The word renaissance derives from the Italian word for rebirth. The Renaissance came to signify an artistic and spiritual movement in which the human personality and individuality, a spirit of independent inquiry and a stronger appreciation of secular life came to the fore. Humanistic ideals began to emerge, supplanting the gloom of the Middle Ages. Architecture and art flourished. The Reformation in 1536 became the starting point of the Renaissance in Denmark.
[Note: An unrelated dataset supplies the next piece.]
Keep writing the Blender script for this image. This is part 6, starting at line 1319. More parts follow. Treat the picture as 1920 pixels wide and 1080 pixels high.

The main influence on Danish architecture of the period came from the Netherlands, and many of the master builders who constructed the first Renaissance houses in Denmark are assumed to have been imported from the Netherlands. In the Dutch Renaissance, the prototypes from the homeland of the Renaissance, Italy, were reduced to plastic sandstone ornaments on brick buildings which in their main lines and layout were still Late Gothic. Similarly, the half-timbering of the first part of this period was basically still medieval, although the brackets, posts and filling timbers were often profusely decorated with wood carvings with Renaissance motifs.

The typical country seat, with its magnificently appointed main building, emerges from the relative political calm and financial prosperity which followed the Reformation, and not least from the confiscation and later re-sale of the monastic estates.
The oldest preserved citizens' and merchants' houses in the market towns were erected in this period. Oluf Bager's Maternal Farm in Odense is an example of the grand home of a self-made merchant, one of the richest in the country. The house consists of a brick building on the street and a half-timbered addition in the yard, with finely carved rosettes.